> Stored rows
□ □ □ □
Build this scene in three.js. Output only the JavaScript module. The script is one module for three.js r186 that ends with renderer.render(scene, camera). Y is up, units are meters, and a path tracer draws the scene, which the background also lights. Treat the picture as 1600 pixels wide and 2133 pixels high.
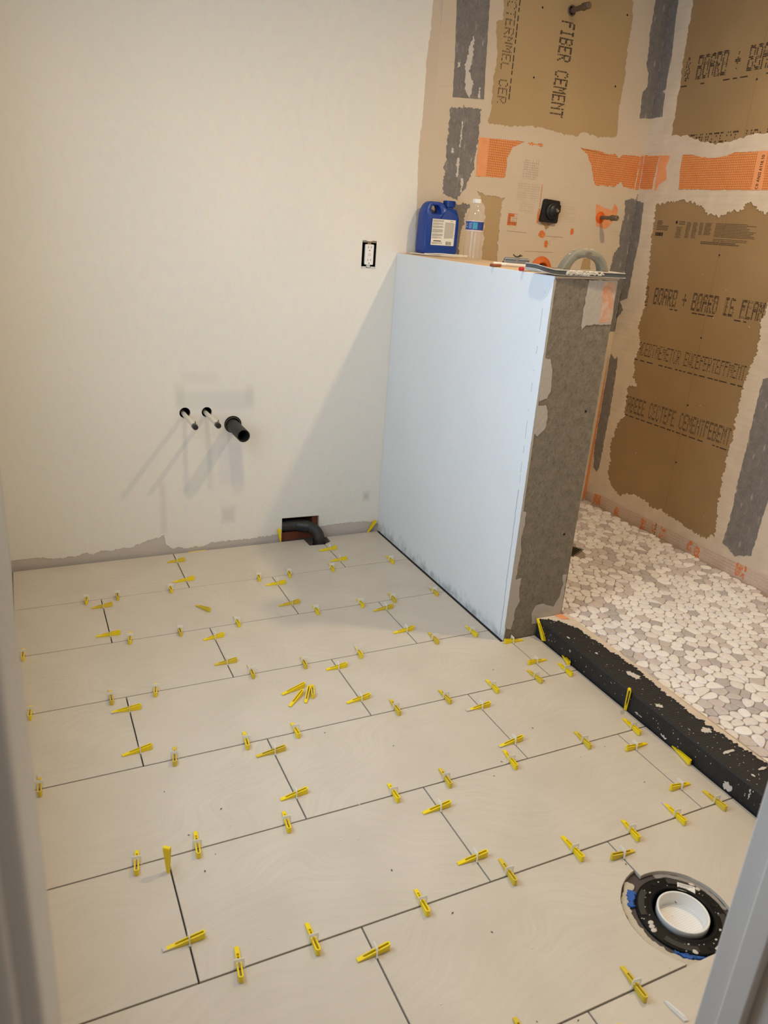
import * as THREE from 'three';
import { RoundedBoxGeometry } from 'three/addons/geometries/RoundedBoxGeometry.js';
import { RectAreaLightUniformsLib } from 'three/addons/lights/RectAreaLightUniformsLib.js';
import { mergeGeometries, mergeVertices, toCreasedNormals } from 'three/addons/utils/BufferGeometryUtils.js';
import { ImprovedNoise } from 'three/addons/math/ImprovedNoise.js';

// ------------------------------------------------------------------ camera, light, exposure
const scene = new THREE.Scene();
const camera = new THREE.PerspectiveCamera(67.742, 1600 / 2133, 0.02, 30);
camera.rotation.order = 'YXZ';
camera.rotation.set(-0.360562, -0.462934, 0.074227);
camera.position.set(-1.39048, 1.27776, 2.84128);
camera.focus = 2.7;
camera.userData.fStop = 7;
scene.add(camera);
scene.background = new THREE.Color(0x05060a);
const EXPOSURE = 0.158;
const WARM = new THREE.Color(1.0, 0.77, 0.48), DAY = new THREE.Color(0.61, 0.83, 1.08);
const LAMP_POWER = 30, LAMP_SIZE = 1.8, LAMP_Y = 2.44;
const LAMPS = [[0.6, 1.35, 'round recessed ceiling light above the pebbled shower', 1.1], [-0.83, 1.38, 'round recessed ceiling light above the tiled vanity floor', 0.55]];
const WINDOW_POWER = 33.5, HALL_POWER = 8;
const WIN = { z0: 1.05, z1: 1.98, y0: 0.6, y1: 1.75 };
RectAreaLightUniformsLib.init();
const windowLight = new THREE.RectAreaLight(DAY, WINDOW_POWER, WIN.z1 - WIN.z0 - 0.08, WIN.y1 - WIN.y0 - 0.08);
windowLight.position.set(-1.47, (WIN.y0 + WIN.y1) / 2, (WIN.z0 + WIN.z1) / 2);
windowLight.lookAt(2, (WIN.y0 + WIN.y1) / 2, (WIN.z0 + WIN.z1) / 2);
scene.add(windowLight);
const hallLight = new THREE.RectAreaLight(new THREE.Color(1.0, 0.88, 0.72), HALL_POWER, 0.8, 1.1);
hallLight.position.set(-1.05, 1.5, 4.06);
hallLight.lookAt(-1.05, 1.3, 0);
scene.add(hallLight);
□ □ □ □
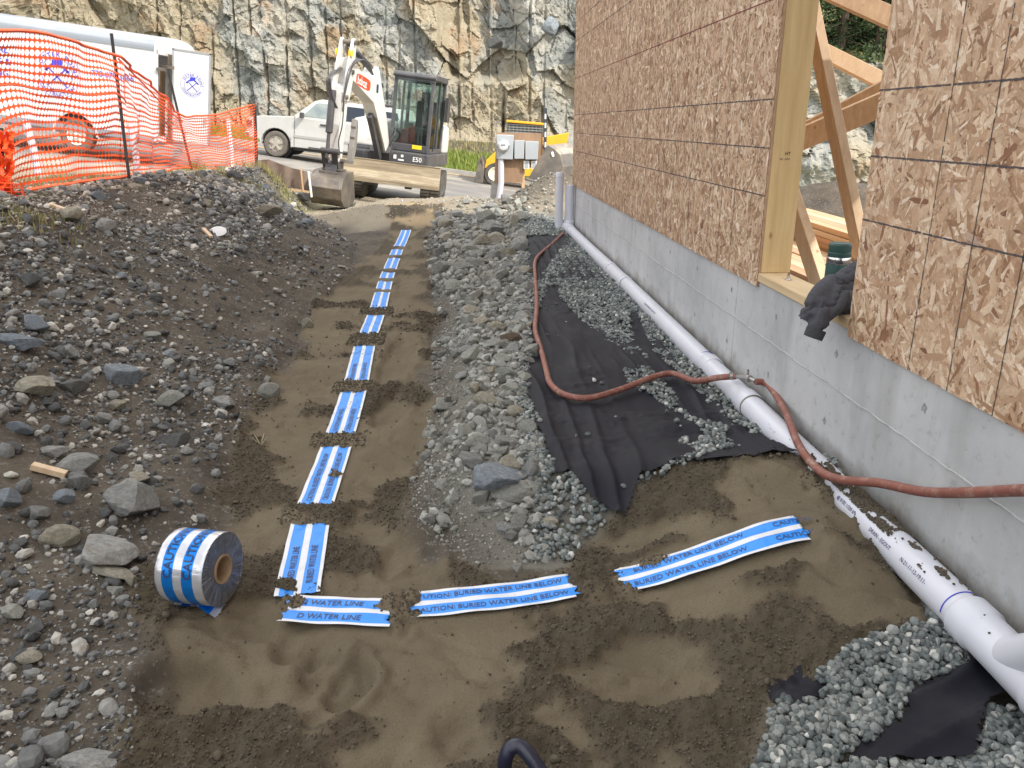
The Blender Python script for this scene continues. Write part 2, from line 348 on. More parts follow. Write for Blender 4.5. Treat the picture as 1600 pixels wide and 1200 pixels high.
□ □ □ □
> The exercise
Gather from the data above every line with the string "high".

> Result below
Build this scene in three.js. Output only the JavaScript module. The script is one module for three.js r186 that ends with renderer.render(scene, camera). Y is up, units are meters, and a path tracer draws the scene, which the background also lights. Treat the picture as 1600 pixels wide and 2133 pixels high.
The Blender Python script for this scene continues. Write part 2, from line 348 on. More parts follow. Write for Blender 4.5. Treat the picture as 1600 pixels wide and 1200 pixels high.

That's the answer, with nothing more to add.